═══ DATASET SECTION

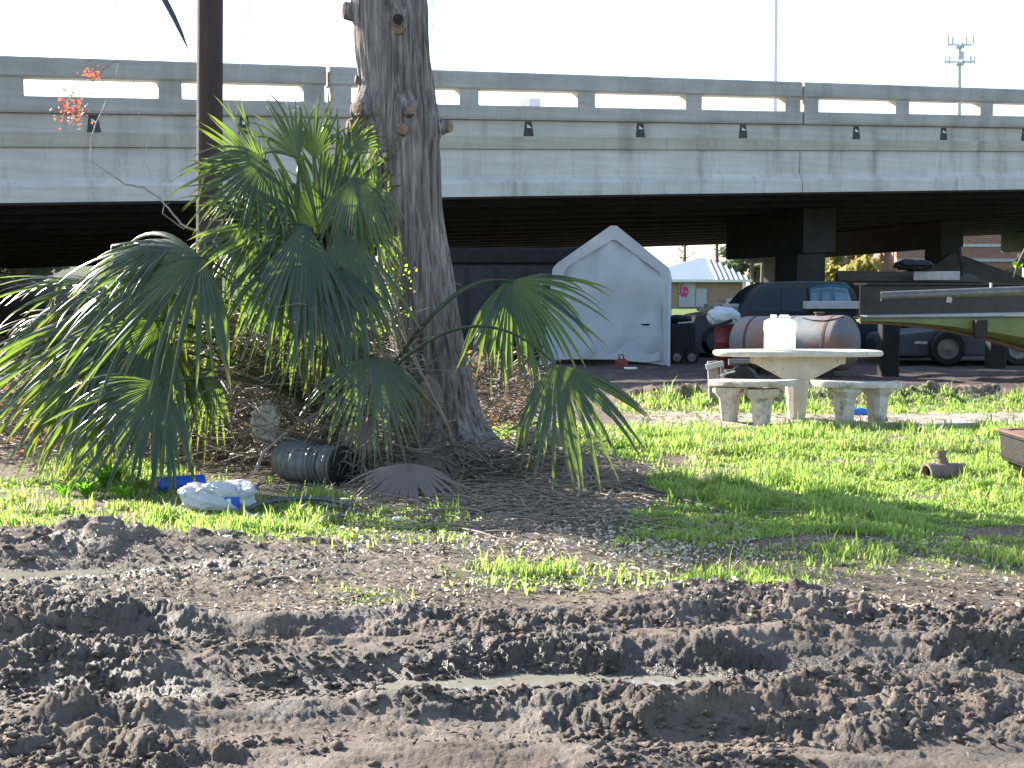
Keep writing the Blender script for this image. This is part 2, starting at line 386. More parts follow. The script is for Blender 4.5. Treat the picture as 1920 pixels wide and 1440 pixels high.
def leaf_mat(name, top, trans, rough=.38, tr=.45, brown=None):
    m, nt, bs, out = new_mat(name); v = mapped(nt, (1, 1, 1))
    geo = N(nt, 'ShaderNodeNewGeometry')
    col, _ = noise_ramp(nt, v, 3.0, [(.3, tuple(c * .65 for c in top)), (.7, top)])
    rv, _ = noise_ramp(nt, v, 14, [(.6, (0, 0, 0)), (.78, (1, 1, 1))])
    col = mix(nt, col, brown or (.22, .16, .07), rv)
    pv, _ = noise_ramp(nt, v, 1.3, [(.58, (0, 0, 0)), (.78, (.55, .55, .55))]); col = mix(nt, col, (.085, .075, .06), pv)
    at = N(nt, 'ShaderNodeVertexColor', layer_name='tip'); col = mix(nt, col, brown or (.30, .22, .08), at.outputs[0])
    nt.links.new(col, bs.inputs['Base Color']); bs.inputs['Roughness'].default_value = rough; bs.inputs['Specular IOR Level'].default_value = .6
    t = N(nt, 'ShaderNodeBsdfTranslucent'); tc = mix(nt, trans, (.35, .25, .08), at.outputs[0]); nt.links.new(tc, t.inputs[0])
    ms = N(nt, 'ShaderNodeMixShader', i_0=tr); nt.links.new(bs.outputs[0], ms.inputs[1]); nt.links.new(t.outputs[0], ms.inputs[2]); nt.links.new(ms.outputs[0], out.inputs[0])
    return m

M_ = {}
M_['conc_rail'] = concrete_fascia('weathered_rail_concrete', (.48, .455, .41), (.35, .335, .30), .45)
M_['conc_girder'] = concrete_fascia('girder_concrete', (.64, .62, .575), (.52, .50, .455), .6)
M_['conc_slab'] = concrete_fascia('slab_concrete', (.55, .53, .48), (.44, .42, .37), .55)
M_['conc_flange'] = concrete_fascia('stained_flange_concrete', (.50, .46, .39), (.40, .36, .29), .6)
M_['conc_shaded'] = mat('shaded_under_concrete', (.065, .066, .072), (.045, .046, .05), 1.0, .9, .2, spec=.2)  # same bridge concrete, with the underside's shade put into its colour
M_['stain_or_shade'] = mat('drain_notch_shade', (.075, .07, .065), (.04, .04, .04), 6, .8, .2)  # dark of the shaded drain notch, given as a colour
M_['conc_table'] = mat('table_concrete', (.66, .60, .50), (.50, .44, .35), 6, .8, .5, 60, stain_or_shade=(.12, .10, .07), stain_scale=5, stain_pos=(.60, .78))
M_['conc_bench'] = mat('bench_concrete', (.62, .57, .49), (.44, .39, .32), 7, .8, .5, 60, stain_or_shade=(.10, .08, .06), stain_scale=6, stain_pos=(.52, .70))
M_['bark'] = None
M_['pole_wood'] = mat('creosoted_wood', (.072, .047, .040), (.038, .026, .024), 3, .8, .8, 14, stretch=(6, 6, .35), bdist=.03)
M_['tarp'] = mat('white_tarp', (.58, .60, .63), (.50, .53, .56), 1.5, .5, .5, 2.2, transl=.3, stain_or_shade=(.36, .35, .35), stain_scale=1.1, stain_pos=(.62, .85), bdist=.1)
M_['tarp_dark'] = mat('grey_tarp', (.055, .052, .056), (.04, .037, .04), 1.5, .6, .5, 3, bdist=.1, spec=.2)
M_['jug'] = mat('milky_plastic', (.88, .88, .86), (.84, .84, .82), 2, .35, .05, transl=.5)
M_['bag'] = mat('translucent_bag', (.78, .80, .83), (.66, .69, .72), 12, .3, 1.0, 16, transl=.4, bdist=.03)
M_['blue_plastic'] = mat('blue_plastic', (.02, .13, .62), (.015, .08, .45), 6, .35, .2, 20, transl=.2)
M_['amber'] = mat('amber_plastic', (.55, .28, .03), None, 6, .4, .1)
M_['black_hose'] = mat('black_corrugated_plastic', (.20, .20, .20), (.13, .13, .13), 8, .36, .3, 30)
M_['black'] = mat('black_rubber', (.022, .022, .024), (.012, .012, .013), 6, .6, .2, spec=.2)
M_['clay'] = mat('brown_clay_pipe', (.26, .19, .14), (.15, .105, .08), 10, .6, .4, 40)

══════

_WHAT IS REQUIRED:_ Print the complete listing exactly, apart from any pictures.

_RESPONSE:_
Keep writing the Blender script for this image. This is part 2, starting at line 386. More parts follow. The script is for Blender 4.5. Treat the picture as 1920 pixels wide and 1440 pixels high.
def leaf_mat(name, top, trans, rough=.38, tr=.45, brown=None):
    m, nt, bs, out = new_mat(name); v = mapped(nt, (1, 1, 1))
    geo = N(nt, 'ShaderNodeNewGeometry')
    col, _ = noise_ramp(nt, v, 3.0, [(.3, tuple(c * .65 for c in top)), (.7, top)])
    rv, _ = noise_ramp(nt, v, 14, [(.6, (0, 0, 0)), (.78, (1, 1, 1))])
    col = mix(nt, col, brown or (.22, .16, .07), rv)
    pv, _ = noise_ramp(nt, v, 1.3, [(.58, (0, 0, 0)), (.78, (.55, .55, .55))]); col = mix(nt, col, (.085, .075, .06), pv)
    at = N(nt, 'ShaderNodeVertexColor', layer_name='tip'); col = mix(nt, col, brown or (.30, .22, .08), at.outputs[0])
    nt.links.new(col, bs.inputs['Base Color']); bs.inputs['Roughness'].default_value = rough; bs.inputs['Specular IOR Level'].default_value = .6
    t = N(nt, 'ShaderNodeBsdfTranslucent'); tc = mix(nt, trans, (.35, .25, .08), at.outputs[0]); nt.links.new(tc, t.inputs[0])
    ms = N(nt, 'ShaderNodeMixShader', i_0=tr); nt.links.new(bs.outputs[0], ms.inputs[1]); nt.links.new(t.outputs[0], ms.inputs[2]); nt.links.new(ms.outputs[0], out.inputs[0])
    return m

M_ = {}
M_['conc_rail'] = concrete_fascia('weathered_rail_concrete', (.48, .455, .41), (.35, .335, .30), .45)
M_['conc_girder'] = concrete_fascia('girder_concrete', (.64, .62, .575), (.52, .50, .455), .6)
M_['conc_slab'] = concrete_fascia('slab_concrete', (.55, .53, .48), (.44, .42, .37), .55)
M_['conc_flange'] = concrete_fascia('stained_flange_concrete', (.50, .46, .39), (.40, .36, .29), .6)
M_['conc_shaded'] = mat('shaded_under_concrete', (.065, .066, .072), (.045, .046, .05), 1.0, .9, .2, spec=.2)  # same bridge concrete, with the underside's shade put into its colour
M_['stain_or_shade'] = mat('drain_notch_shade', (.075, .07, .065), (.04, .04, .04), 6, .8, .2)  # dark of the shaded drain notch, given as a colour
M_['conc_table'] = mat('table_concrete', (.66, .60, .50), (.50, .44, .35), 6, .8, .5, 60, stain_or_shade=(.12, .10, .07), stain_scale=5, stain_pos=(.60, .78))
M_['conc_bench'] = mat('bench_concrete', (.62, .57, .49), (.44, .39, .32), 7, .8, .5, 60, stain_or_shade=(.10, .08, .06), stain_scale=6, stain_pos=(.52, .70))
M_['bark'] = None
M_['pole_wood'] = mat('creosoted_wood', (.072, .047, .040), (.038, .026, .024), 3, .8, .8, 14, stretch=(6, 6, .35), bdist=.03)
M_['tarp'] = mat('white_tarp', (.58, .60, .63), (.50, .53, .56), 1.5, .5, .5, 2.2, transl=.3, stain_or_shade=(.36, .35, .35), stain_scale=1.1, stain_pos=(.62, .85), bdist=.1)
M_['tarp_dark'] = mat('grey_tarp', (.055, .052, .056), (.04, .037, .04), 1.5, .6, .5, 3, bdist=.1, spec=.2)
M_['jug'] = mat('milky_plastic', (.88, .88, .86), (.84, .84, .82), 2, .35, .05, transl=.5)
M_['bag'] = mat('translucent_bag', (.78, .80, .83), (.66, .69, .72), 12, .3, 1.0, 16, transl=.4, bdist=.03)
M_['blue_plastic'] = mat('blue_plastic', (.02, .13, .62), (.015, .08, .45), 6, .35, .2, 20, transl=.2)
M_['amber'] = mat('amber_plastic', (.55, .28, .03), None, 6, .4, .1)
M_['black_hose'] = mat('black_corrugated_plastic', (.20, .20, .20), (.13, .13, .13), 8, .36, .3, 30)
M_['black'] = mat('black_rubber', (.022, .022, .024), (.012, .012, .013), 6, .6, .2, spec=.2)
M_['clay'] = mat('brown_clay_pipe', (.26, .19, .14), (.15, .105, .08), 10, .6, .4, 40)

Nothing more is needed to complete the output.